La mamá de Andrea, una niña muy observadora de cinco años de edad, estaba sentada en silencio, en actitud pensativa. En determinado momento, cerró los ojos como para aislarse del entorno. A Andrea le entró curiosidad y preguntó: “Mamá, ¿por qué estás con los ojos cerrados?” A lo que la mamá contestó: “Porque le estoy pidiendo perdón a Dios por las veces que te he rezongado y no tengo paciencia contigo”. Entonces, la que se quedó pensativa fue Andrea, y antes de que su madre tuviera tiempo de nada más, le dice muy conmovida: “No te preocupes, Mamá. Yo ya te perdoné”.

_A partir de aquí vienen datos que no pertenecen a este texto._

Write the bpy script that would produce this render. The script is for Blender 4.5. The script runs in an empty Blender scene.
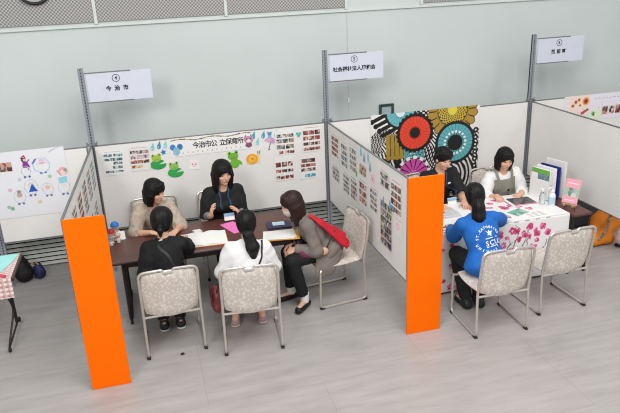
import bpy, bmesh, math, random
import numpy as np
from mathutils import Vector, Matrix
from mathutils.bvhtree import BVHTree

C = bpy.context.scene.collection
scn = bpy.context.scene
PI = math.pi

# ------------------------------------------------------------------ camera, world, lights, exposure
cam_d = bpy.data.cameras.new('camera')
cam = bpy.data.objects.new('camera', cam_d)
C.objects.link(cam)
cam_d.sensor_width = 36.0
cam_d.lens = 640.8 / 620.0 * 36.0
cam_d.clip_end = 100
YAW, PITCH, ROLL = 0.2548, 0.3516, -0.0444
fw = Vector((math.sin(YAW) * math.cos(PITCH), math.cos(YAW) * math.cos(PITCH), -math.sin(PITCH)))
rt0 = Vector((math.cos(YAW), -math.sin(YAW), 0))
up0 = rt0.cross(fw)
rt = math.cos(ROLL) * rt0 + math.sin(ROLL) * up0
up = -math.sin(ROLL) * rt0 + math.cos(ROLL) * up0
m = Matrix((rt, up, -fw)).transposed().to_4x4()
m.translation = Vector((-2.0152, -6.8187, 3.0468))
cam.matrix_world = m
scn.camera = cam

world = bpy.data.worlds.new('hall_ambience')
scn.world = world
world.use_nodes = True
bg = world.node_tree.nodes['Background']
bg.inputs[0].default_value = (0.97, 0.99, 1.0, 1)
bg.inputs[1].default_value = 0.62


def area(name, loc, target, size, power, col=(1, 0.992, 0.99), sy=None):
    d = bpy.data.lights.new(name, 'AREA')
    d.energy = power
    d.color = col
    d.shape = 'RECTANGLE'
    d.size = size
    d.size_y = sy or size
    o = bpy.data.objects.new(name, d)
    C.objects.link(o)
    o.location = loc
    o.rotation_euler = (Vector(target) - Vector(loc)).to_track_quat('-Z', 'Y').to_euler()
    return o


area('hall_lamp', (-5.5, -8.0, 5.6), (-0.5, -1.0, 0.8), 1.8, 225)
area('hall_lamp', (5.5, -7.0, 6.0), (0.5, -1.5, 0.5), 2.0, 75)
area('hall_lamp', (-0.5, -5.2, 6.4), (-0.4, -4.6, 0), 3.6, 315)

vs = scn.view_settings
vs.view_transform = 'Standard'
vs.look = 'None'
vs.exposure = 0.0
vs.gamma = 1.0
vs.use_curve_mapping = False


scn.cycles.filter_width = 1.1


# ------------------------------------------------------------------ helpers
def lin(c):
    if isinstance(c, str):
        c = c.lstrip('#')
        c = tuple(int(c[i:i + 2], 16) / 255 for i in (0, 2, 4))
    return tuple((x / 12.92 if x <= 0.04045 else ((x + 0.055) / 1.055) ** 2.4) for x in c[:3])


MATS = {}


def mat(name, col, rough=0.6, metal=0.0, var=0.06, scale=12.0, bump=0.0, bscale=60.0, stretch=None, spec=0.4, trans=0.0):
    if name in MATS:
        return MATS[name]
    M = bpy.data.materials.new(name)
    M.use_nodes = True
    nt = M.node_tree
    b = nt.nodes['Principled BSDF']
    b.inputs['Roughness'].default_value = rough
    b.inputs['Metallic'].default_value = metal
    b.inputs['Specular IOR Level'].default_value = spec
    if trans:
        b.inputs['Transmission Weight'].default_value = trans
    tc = nt.nodes.new('ShaderNodeTexCoord')
    src = tc.outputs['Object']
    if stretch:
        mp = nt.nodes.new('ShaderNodeMapping')
        mp.inputs['Scale'].default_value = stretch
        nt.links.new(src, mp.inputs[0])
        src = mp.outputs[0]
    n = nt.nodes.new('ShaderNodeTexNoise')
    n.inputs['Scale'].default_value = scale
    n.inputs['Detail'].default_value = 5
    nt.links.new(src, n.inputs['Vector'])
    r = nt.nodes.new('ShaderNodeValToRGB')
    c = lin(col)
    r.color_ramp.elements[0].position = 0.3
    r.color_ramp.elements[1].position = 0.7
    r.color_ramp.elements[0].color = (*[max(0, x * (1 - 2 * var)) for x in c], 1)
    r.color_ramp.elements[1].color = (*[min(1, x * (1 + 2 * var)) for x in c], 1)
    nt.links.new(n.outputs['Fac'], r.inputs[0])
    nt.links.new(r.outputs[0], b.inputs['Base Color'])
    if bump:
        n2 = nt.nodes.new('ShaderNodeTexNoise')
        n2.inputs['Scale'].default_value = bscale
        n2.inputs['Detail'].default_value = 3
        nt.links.new(src, n2.inputs['Vector'])
        bp = nt.nodes.new('ShaderNodeBump')
        bp.inputs['Strength'].default_value = bump
        bp.inputs['Distance'].default_value = 0.01
        nt.links.new(n2.outputs['Fac'], bp.inputs['Height'])
        nt.links.new(bp.outputs[0], b.inputs['Normal'])
    MATS[name] = M
    return M


def print_mat():
    if 'printed' in MATS:
        return MATS['printed']
    M = bpy.data.materials.new('printed_surface')
    M.use_nodes = True
    nt = M.node_tree
    b = nt.nodes['Principled BSDF']
    b.inputs['Roughness'].default_value = 0.55
    a = nt.nodes.new('ShaderNodeVertexColor')
    a.layer_name = 'ink'
    nt.links.new(a.outputs[0], b.inputs['Base Color'])
    MATS['printed'] = M
    return M


def tag(o, label=None, cat=None, group=None, kind=None):
    if label: o['label'] = label
    if cat: o['category'] = cat
    if group: o['group'] = group
    if kind: o['kind'] = kind
    return o


def link(o, parent=None):
    C.objects.link(o)
    if parent is not None:
        o.parent = parent
    return o


def thing(name, label, cat, loc=(0, 0, 0), rz=0.0, group=None):
    o = bpy.data.objects.new(name, None)
    C.objects.link(o)
    o.empty_display_size = 0.1
    o.location = loc
    o.rotation_euler = (0, 0, rz)
    return tag(o, label, cat, group)


def obj(name, bm, material, parent=None, smooth=False):
    me = bpy.data.meshes.new(name)
    bmesh.ops.recalc_face_normals(bm, faces=bm.faces[:])
    bm.to_mesh(me)
    bm.free()
    if isinstance(material, (list, tuple)):
        for x in material: me.materials.append(x)
    else:
        me.materials.append(material)
    if smooth:
        for p in me.polygons: p.use_smooth = True
        try:
            me.set_sharp_from_angle(angle=math.radians(40))
        except Exception:
            pass
    return link(bpy.data.objects.new(name, me), parent)


def pyobj(name, verts, faces, material, parent=None, smooth=True):
    me = bpy.data.meshes.new(name)
    me.from_pydata([tuple(v) for v in verts], [], [tuple(f) for f in faces])
    me.materials.append(material)
    if smooth:
        me.polygons.foreach_set('use_smooth', [True] * len(me.polygons))
    me.update()
    return link(bpy.data.objects.new(name, me), parent)


def bx(bm, c, s, bev=0.0, rot=None, seg=1):
    """box centre c, full size s"""
    t = bmesh.new()
    bmesh.ops.create_cube(t, size=1.0)
    bmesh.ops.scale(t, vec=s, verts=t.verts)
    if bev > 0:
        bmesh.ops.bevel(t, geom=t.edges[:], offset=bev, segments=seg, affect='EDGES', profile=0.5)
    M = Matrix.Translation(c)
    if rot is not None:
        M = M @ (rot.to_4x4() if isinstance(rot, Matrix) else rot)
    bmesh.ops.transform(t, matrix=M, verts=t.verts)
    me = bpy.data.meshes.new('t')
    t.to_mesh(me)
    t.free()
    bm.from_mesh(me)
    bpy.data.meshes.remove(me)
    return bm


def B(c, s, bev=0.0, rot=None, seg=1):
    return bx(bmesh.new(), c, s, bev, rot, seg)


def round_path(pts, rad, n=5):
    out = []
    P = [Vector(p) for p in pts]
    for i, p in enumerate(P):
        if i == 0 or i == len(P) - 1:
            out.append(p)
            continue
        a, b = P[i - 1] - p, P[i + 1] - p
        r = min(rad, a.length * 0.45, b.length * 0.45)
        a.normalize(); b.normalize()
        p0, p1 = p + a * r, p + b * r
        for k in range(n + 1):
            t = k / n
            out.append((1 - t) ** 2 * p0 + 2 * t * (1 - t) * p + t * t * p1)
    return out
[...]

Es bueno volverse como un niño, generoso y espontáneo en el perdón, cuando la vida nos pone frente a situaciones que consideramos ofensivas o agresivas. En algunos casos, puede que sean realmente así, pero en la mayoría de los casos – lamentablemente - nuestra propia subjetividad y, ¿por qué no decirlo?, nuestra propia soberbia, nos hace ver ofensas donde no las hay.
Si somos sinceros y nos examinamos, comprenderíamos que muchas veces somos nosotros los que mal interpretamos las actitudes o las intenciones ajenas. Además, solemos ser más susceptibles de lo que creemos porque tenemos una opinión tan alta de nosotros mismos que no aceptamos sentirnos disminuidos. A veces también, es probable que tengamos prejuicios que no podemos vencer fácilmente y que no nos dejan ver nuestra realidad personal y egoísta.
En cambio, los niños nos enseñan a perdonar sin prejuicios ni distinciones – aunque se trate de nuestra propia madre – porque lo hacen sin vacilación, con la sinceridad de un alma limpia de rencores, con humildad y verdadero amor. Si hiciéramos como ellos y perdonáramos con más frecuencia, con generosidad y sin rencor, tú y yo estaríamos en paz.